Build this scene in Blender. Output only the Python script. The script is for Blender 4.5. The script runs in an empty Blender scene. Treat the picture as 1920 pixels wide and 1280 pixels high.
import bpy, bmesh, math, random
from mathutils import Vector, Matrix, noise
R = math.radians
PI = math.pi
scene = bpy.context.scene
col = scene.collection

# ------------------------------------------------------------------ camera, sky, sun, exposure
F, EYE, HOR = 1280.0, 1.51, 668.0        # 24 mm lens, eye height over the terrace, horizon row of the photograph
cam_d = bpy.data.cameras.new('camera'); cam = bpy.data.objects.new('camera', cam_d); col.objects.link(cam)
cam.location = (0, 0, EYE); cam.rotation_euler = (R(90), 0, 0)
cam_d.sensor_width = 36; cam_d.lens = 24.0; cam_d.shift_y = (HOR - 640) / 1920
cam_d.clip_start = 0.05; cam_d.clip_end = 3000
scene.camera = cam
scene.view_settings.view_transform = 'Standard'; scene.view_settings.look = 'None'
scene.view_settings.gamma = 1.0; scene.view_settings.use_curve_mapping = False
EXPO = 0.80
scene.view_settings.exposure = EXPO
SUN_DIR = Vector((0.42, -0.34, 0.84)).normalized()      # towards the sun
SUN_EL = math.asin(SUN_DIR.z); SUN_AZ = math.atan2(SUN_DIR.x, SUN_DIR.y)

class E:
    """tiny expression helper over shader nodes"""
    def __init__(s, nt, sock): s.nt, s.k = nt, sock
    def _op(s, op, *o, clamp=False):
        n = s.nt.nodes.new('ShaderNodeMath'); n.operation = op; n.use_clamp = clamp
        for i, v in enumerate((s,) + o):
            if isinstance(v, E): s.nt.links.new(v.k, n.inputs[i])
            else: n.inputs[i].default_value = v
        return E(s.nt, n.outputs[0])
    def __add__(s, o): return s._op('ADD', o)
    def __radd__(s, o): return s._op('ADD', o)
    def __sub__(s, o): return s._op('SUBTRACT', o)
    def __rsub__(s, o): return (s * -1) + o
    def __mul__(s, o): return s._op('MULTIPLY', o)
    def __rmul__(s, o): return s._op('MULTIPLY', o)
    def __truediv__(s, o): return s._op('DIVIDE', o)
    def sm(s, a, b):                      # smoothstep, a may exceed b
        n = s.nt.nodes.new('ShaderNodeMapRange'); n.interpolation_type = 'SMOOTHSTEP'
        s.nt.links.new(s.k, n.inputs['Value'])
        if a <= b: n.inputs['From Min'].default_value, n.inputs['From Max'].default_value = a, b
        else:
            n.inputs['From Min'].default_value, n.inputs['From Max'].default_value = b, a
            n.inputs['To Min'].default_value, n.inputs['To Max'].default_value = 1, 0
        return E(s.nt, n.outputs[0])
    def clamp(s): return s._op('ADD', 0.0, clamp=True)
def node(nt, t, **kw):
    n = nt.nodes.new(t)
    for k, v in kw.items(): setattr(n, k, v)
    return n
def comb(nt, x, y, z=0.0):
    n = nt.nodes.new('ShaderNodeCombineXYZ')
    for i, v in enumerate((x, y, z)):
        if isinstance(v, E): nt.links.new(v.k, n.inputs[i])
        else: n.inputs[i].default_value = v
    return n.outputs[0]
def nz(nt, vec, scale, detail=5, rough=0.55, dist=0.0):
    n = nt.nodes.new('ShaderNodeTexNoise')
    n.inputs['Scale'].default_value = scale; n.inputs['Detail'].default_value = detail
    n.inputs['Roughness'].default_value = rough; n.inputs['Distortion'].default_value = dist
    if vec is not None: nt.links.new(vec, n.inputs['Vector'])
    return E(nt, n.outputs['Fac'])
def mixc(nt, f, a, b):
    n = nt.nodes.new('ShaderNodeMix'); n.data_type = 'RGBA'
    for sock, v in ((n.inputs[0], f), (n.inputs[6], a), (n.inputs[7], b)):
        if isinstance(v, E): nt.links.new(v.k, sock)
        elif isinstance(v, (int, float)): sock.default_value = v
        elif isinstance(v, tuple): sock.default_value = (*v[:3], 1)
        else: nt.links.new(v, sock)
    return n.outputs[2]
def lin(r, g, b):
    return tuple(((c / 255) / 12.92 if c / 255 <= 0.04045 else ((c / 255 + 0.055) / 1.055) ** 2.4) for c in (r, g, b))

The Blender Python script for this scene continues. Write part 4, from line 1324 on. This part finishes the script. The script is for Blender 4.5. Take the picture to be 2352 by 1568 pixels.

####################

Prompt: Return only the exact lines from the opening of the records through the line that contains "SUN_EL = math.asin(SUN_DIR.z);", both included.

Full response:
Build this scene in Blender. Output only the Python script. The script is for Blender 4.5. The script runs in an empty Blender scene. Treat the picture as 1920 pixels wide and 1280 pixels high.
import bpy, bmesh, math, random
from mathutils import Vector, Matrix, noise
R = math.radians
PI = math.pi
scene = bpy.context.scene
col = scene.collection

# ------------------------------------------------------------------ camera, sky, sun, exposure
F, EYE, HOR = 1280.0, 1.51, 668.0        # 24 mm lens, eye height over the terrace, horizon row of the photograph
cam_d = bpy.data.cameras.new('camera'); cam = bpy.data.objects.new('camera', cam_d); col.objects.link(cam)
cam.location = (0, 0, EYE); cam.rotation_euler = (R(90), 0, 0)
cam_d.sensor_width = 36; cam_d.lens = 24.0; cam_d.shift_y = (HOR - 640) / 1920
cam_d.clip_start = 0.05; cam_d.clip_end = 3000
scene.camera = cam
scene.view_settings.view_transform = 'Standard'; scene.view_settings.look = 'None'
scene.view_settings.gamma = 1.0; scene.view_settings.use_curve_mapping = False
EXPO = 0.80
scene.view_settings.exposure = EXPO
SUN_DIR = Vector((0.42, -0.34, 0.84)).normalized()      # towards the sun
SUN_EL = math.asin(SUN_DIR.z); SUN_AZ = math.atan2(SUN_DIR.x, SUN_DIR.y)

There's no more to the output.